Good: it’s an area I found good mentorship and real world interest in — so there’s a tighter alignment with what gets practically reinforced.
Bad: hardest thing was recognizing and releasing my own biases and adapting to study material. I had a lot of experience — but started the process like it was new.
Read all the PMI books - tis my way. Paid particular attention to the language and tone.
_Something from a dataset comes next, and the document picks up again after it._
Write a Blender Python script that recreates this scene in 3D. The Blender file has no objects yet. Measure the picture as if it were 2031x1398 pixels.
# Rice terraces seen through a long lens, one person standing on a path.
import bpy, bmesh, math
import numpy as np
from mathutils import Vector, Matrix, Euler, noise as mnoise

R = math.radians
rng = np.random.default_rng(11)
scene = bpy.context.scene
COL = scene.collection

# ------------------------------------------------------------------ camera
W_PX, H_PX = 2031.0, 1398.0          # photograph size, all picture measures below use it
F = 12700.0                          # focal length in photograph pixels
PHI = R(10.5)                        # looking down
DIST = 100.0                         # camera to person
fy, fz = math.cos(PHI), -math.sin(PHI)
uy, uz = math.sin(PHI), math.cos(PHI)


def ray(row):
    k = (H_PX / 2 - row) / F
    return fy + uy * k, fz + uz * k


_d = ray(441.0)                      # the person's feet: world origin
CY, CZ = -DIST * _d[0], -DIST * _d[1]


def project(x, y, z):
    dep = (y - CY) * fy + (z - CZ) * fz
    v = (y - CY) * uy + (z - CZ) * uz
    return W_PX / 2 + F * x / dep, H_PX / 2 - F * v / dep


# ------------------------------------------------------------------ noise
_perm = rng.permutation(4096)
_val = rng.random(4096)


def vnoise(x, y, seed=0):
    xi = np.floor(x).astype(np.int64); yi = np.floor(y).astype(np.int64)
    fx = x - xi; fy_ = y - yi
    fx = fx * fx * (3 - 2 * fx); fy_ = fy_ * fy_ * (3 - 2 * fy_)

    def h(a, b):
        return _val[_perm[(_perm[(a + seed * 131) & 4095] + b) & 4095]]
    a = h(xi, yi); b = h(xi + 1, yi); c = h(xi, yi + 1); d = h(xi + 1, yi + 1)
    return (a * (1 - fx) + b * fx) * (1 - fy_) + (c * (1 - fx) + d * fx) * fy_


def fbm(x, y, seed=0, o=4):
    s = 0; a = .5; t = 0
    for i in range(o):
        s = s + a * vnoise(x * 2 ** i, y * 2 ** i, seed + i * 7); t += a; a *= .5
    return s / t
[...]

Also read the older Rita book.
From there I balanced the prep questions (choose ones with citations to the PMI books), with read reading the relevant 5th / 6th Pmbok book sections, watched a few of the webinars here and two Udemy courses (long - but worth it).
Few hours a night, balanced with a few days off to see what didn’t stick.
Don’t just memorize the Schedule D stuff, there’s plenty of real examples out on Google that border on fandoms — if you don’t have work exposure…but seeing them in action really makes the strengths and weaknesses jump out.
(Looking at you, Latin Hypercube)
Personal opinion is a lot of risk is common sense refined by experience… so don’t overthink the questions — but do know every morsel of the verbiage.
The practice tests make great flash cards — but aren’t a great indicator of prowess… the value is exposure to the language and reference to the books.
Really do have to understand the book, not the cliff notes.
By the time I went for the test — it wasn’t too bad; just tedious.
Glad I had a nice fluffy chair.
Passed with — above average overall
2/5 average, 3/5 a. average.
Note: I avoided YouTube — for every good video , there’s 3 bad ones.
Volunteering for (or doc reviews on) turnaround projects - really helped. Particularly around audits, workarounds and m & c.